There is a cafe in the second floor.
Leading in, there is a sheet music stand with comments.
Inside, there are no windows out.
Two primary colors, white and black

The bar is on the left, four seats.
Straight ahead are three cubicles which may sit four total. These themselves are also black. When you sit down on your stool without a back, in effect it is your own dark room. The only way forward is a square, about 1.5x the size of a diner mug, cut out from this wall. Just on the other side of this cutout, there is a black sliding curtain – it immediately registers as reasonable that the barista may control and deliver service here.
The menu is hand written on a 4×6 note stock, there is one copy in this room and I assume every other room. The menu is readable – relying overly on a tiny pendant light with a deep narrow shade. This beam is a concentrated cone, leaning on the wall itself.

Along the rooms perimeter, there are also dim lights not covered. These add enough context to see larger boundaries. 4000 kelvin, warm, yet this is my white point and balance. LEDs, no more than 3 inches in total size. 18 of them.
Floating from this space to one of the bar seats; we have 2 additional lights above the counter. Warmer, 25%? 3000 kelvin range. Their shades are black, a metal alloy of sorts, and different shapes. The size of shade prevents any direct line of eye contact with the barista, who is facing me when at the brewing station.
He heats water with 3 kettles. They are unique sizes. 2 of which are goosenecks.
Sometimes there’s a manual read thermometer put into a brass one.
None of the water appears that hot,
I never hear a boil, nor can visually observe a vapor.
There’s a v60 including a stand, he uses it only to rest a cloth filter and wand after loading beans.
The cloth filter, he cleans after each use.
Washed with water, dried by squeezing the water with his hand.
There are only two cloth filters identified.
The Ethiopian on the list?
My first thought – similar to pilot gas station drip.
Leaning into acid, yet within bounds.
Medium to dark roast.
I look up at the coffee station,
There are 8 jars of beans,
Maybe 5lbs in total,
All look the same darkness.
The grinder?
It looks like a Zerno Z1, from 1990.
He doesn’t clear the grinder between beans, and on top there is a hopper large enough for a pound.
There is no grind size adjustment between Ethipoia and China.
The grinder is loaded only with the next order, at the time necessary.
Eventually, the bloom.
I glance at my watch, it’s about 60 seconds.
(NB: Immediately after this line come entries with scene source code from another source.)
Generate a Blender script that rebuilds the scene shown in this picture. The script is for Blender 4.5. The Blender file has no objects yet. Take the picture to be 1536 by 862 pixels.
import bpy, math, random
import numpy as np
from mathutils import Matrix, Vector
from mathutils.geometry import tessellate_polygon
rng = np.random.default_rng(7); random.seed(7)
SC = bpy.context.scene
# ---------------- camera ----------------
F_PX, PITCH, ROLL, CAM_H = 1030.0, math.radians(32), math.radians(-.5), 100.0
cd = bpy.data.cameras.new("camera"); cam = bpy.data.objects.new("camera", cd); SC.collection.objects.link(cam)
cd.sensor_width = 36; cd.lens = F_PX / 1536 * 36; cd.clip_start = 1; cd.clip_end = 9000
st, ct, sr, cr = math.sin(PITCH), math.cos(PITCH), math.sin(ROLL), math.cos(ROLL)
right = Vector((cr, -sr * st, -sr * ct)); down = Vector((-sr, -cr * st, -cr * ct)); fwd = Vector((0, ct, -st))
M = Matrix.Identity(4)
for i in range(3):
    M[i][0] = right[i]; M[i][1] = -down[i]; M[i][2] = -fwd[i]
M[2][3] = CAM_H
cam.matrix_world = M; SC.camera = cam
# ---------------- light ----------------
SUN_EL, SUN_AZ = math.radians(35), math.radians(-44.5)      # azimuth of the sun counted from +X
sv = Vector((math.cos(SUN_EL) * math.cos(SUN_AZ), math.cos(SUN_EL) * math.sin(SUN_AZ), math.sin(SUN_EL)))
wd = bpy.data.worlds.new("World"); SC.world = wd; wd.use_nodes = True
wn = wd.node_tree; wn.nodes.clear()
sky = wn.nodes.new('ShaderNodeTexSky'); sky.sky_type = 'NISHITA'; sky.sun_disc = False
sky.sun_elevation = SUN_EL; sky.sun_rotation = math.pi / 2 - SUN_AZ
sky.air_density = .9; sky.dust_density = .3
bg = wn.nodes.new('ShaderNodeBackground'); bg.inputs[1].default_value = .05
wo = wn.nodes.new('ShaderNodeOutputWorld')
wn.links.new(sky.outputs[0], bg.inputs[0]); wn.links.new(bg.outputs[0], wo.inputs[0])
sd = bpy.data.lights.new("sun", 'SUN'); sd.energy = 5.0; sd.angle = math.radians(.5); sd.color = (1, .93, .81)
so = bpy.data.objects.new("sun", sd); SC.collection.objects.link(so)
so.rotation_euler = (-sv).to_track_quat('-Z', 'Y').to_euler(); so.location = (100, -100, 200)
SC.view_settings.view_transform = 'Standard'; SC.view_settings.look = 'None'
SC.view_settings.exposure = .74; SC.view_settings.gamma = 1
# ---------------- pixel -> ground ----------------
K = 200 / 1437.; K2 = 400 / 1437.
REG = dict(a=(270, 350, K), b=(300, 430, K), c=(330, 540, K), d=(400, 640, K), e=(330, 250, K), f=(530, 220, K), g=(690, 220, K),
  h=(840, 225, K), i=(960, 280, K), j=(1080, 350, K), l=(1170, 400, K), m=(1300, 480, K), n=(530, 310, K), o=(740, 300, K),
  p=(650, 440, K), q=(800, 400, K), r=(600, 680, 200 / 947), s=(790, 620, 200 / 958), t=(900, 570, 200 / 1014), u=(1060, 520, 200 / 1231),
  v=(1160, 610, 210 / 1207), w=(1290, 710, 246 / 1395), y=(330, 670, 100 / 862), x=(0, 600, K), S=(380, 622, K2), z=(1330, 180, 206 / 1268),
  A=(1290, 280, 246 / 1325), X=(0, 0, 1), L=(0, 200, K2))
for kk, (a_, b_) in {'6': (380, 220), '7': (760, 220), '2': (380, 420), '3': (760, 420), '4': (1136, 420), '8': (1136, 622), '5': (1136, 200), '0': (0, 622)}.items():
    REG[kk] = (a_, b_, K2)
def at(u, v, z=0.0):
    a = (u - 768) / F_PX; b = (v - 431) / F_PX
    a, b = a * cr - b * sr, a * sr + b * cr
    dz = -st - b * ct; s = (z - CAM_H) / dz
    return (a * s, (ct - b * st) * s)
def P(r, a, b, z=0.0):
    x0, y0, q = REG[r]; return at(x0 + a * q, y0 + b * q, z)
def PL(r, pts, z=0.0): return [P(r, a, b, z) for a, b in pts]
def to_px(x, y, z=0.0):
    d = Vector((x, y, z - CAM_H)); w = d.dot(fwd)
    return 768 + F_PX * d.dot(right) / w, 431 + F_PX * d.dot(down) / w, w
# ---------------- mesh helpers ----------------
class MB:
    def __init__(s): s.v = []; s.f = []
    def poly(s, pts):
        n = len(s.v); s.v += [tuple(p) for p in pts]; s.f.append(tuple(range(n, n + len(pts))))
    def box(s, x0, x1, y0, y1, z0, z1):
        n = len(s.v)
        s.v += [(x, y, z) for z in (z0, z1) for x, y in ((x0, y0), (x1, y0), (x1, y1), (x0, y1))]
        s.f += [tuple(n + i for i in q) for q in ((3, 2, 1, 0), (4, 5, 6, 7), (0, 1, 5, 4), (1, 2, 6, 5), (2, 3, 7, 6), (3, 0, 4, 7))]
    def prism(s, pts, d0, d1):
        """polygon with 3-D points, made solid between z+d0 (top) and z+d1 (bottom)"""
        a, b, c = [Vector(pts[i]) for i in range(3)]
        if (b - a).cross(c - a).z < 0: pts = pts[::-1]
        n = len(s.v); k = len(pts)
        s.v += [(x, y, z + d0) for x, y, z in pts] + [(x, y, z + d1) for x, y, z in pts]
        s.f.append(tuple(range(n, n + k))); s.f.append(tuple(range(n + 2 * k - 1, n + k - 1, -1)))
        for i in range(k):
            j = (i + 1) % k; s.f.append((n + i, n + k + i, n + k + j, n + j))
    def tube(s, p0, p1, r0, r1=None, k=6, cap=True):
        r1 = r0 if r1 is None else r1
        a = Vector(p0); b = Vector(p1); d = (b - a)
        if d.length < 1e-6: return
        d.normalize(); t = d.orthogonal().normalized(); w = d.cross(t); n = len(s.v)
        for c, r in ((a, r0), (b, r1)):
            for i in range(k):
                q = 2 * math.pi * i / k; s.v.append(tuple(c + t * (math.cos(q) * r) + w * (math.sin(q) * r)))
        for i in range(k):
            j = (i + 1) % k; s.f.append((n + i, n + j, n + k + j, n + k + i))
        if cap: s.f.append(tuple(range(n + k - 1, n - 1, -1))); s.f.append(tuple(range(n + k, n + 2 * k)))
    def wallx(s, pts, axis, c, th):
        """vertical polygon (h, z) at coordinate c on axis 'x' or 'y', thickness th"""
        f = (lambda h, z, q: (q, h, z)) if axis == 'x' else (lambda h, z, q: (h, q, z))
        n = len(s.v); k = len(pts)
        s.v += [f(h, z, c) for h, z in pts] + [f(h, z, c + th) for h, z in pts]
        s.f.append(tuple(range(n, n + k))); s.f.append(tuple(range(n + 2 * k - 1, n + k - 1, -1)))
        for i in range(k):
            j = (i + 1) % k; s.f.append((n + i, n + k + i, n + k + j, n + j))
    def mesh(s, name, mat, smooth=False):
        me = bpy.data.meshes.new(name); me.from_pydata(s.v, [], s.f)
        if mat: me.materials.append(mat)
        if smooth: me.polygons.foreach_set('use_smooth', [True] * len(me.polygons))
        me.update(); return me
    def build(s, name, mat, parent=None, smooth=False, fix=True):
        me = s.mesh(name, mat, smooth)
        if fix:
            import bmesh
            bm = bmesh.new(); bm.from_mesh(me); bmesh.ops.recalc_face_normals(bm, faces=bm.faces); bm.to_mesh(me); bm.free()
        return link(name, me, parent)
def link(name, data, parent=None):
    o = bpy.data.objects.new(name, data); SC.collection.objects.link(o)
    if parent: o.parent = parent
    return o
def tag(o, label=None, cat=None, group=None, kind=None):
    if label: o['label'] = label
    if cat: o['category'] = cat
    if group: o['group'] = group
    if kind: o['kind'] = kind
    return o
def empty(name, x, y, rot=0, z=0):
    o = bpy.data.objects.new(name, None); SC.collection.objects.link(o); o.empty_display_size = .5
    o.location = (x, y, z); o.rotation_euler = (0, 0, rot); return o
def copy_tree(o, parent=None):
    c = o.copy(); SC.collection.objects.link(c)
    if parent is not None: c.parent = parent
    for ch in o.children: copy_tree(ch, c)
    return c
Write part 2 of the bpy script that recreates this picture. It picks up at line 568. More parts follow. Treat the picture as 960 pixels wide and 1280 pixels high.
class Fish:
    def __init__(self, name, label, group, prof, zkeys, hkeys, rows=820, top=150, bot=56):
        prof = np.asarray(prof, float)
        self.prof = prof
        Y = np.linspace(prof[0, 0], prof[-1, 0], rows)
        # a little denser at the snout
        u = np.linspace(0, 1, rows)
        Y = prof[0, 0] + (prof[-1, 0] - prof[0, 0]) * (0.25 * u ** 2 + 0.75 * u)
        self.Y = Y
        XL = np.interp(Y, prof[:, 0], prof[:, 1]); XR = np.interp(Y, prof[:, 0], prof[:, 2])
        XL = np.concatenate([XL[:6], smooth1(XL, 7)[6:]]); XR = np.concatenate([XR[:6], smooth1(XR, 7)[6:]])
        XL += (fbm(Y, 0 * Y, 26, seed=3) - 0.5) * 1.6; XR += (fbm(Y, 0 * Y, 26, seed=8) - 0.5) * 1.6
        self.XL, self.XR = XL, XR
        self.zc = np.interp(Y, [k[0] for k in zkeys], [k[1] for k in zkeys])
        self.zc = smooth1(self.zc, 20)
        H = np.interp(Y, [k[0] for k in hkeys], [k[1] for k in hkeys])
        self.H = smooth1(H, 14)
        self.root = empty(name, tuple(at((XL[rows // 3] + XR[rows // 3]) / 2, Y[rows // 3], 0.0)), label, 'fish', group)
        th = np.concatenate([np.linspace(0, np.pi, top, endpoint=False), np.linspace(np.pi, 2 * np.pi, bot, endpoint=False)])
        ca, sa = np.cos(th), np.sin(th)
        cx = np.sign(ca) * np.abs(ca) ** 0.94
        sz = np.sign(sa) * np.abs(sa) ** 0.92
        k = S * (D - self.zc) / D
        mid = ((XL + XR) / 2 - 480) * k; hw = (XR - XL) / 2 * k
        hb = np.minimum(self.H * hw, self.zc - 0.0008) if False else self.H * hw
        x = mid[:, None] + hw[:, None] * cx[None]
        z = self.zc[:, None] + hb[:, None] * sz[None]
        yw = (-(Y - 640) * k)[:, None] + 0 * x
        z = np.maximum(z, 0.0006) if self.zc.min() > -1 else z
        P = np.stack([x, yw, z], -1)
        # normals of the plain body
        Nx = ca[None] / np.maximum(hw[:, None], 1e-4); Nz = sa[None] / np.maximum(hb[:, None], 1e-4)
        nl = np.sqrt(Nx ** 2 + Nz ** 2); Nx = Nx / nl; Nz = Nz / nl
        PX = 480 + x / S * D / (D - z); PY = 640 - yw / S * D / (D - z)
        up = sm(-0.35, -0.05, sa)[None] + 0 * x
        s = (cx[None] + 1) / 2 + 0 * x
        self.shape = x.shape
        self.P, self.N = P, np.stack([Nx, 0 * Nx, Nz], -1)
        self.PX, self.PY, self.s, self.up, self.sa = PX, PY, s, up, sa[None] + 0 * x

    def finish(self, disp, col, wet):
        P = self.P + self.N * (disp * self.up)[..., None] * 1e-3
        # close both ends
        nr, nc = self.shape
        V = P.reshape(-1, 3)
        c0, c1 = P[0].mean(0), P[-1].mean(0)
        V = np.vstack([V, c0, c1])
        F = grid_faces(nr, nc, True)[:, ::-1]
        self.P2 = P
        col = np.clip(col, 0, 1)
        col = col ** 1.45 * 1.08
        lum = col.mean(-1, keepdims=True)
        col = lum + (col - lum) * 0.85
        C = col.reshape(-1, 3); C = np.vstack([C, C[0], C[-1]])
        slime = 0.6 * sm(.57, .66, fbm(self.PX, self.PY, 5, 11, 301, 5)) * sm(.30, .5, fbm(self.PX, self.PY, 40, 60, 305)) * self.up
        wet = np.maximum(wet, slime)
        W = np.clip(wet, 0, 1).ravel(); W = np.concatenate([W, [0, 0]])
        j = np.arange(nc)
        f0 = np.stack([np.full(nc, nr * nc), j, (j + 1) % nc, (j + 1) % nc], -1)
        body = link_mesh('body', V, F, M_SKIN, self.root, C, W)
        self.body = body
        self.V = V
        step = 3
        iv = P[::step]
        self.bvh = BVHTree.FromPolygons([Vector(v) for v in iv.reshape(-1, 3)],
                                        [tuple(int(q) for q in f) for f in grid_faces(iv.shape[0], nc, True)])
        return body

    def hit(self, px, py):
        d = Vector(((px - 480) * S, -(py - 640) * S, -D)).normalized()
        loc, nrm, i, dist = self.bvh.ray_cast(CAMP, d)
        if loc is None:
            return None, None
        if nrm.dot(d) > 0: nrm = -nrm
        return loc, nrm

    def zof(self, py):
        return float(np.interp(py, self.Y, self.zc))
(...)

In that time, he washes one (1) dish.
The brew is into a hammered saucepan with a handle
With one hand, the second brass kettle
The other hand, a Hario Nel
And underneath, well, he collects his syrup.
This Nel, I observe as really letting the beans expand as they wish.
He appears to perform and adjust by his own senses, intuition.
The pour from the kettle reaches an occasional beaded drip into the center of the coffee bed.
He himself –
A mullet about the length of merzbow.
A black button down layered underneath a baggy brown cardigan.
In all, his own actions, words never exceed more than a few decibles.
ASMR
The serving ware –
Various pottery, if a genre I’d claim that of a squished aluminum can you’d hold.
And also some opposite of more delicate porcelain.
There seems to be no rhyme or reason for which vessel the brew comes in. 100cc came in the larger pottery, while 120cc a white tea cup that belongs in a British movie.
I look to the left –
There’s a cabinet in the corner where the larger collection is on display. Only wine glasses may perhaps be pairs.
The China tastes the same as Ethiopia.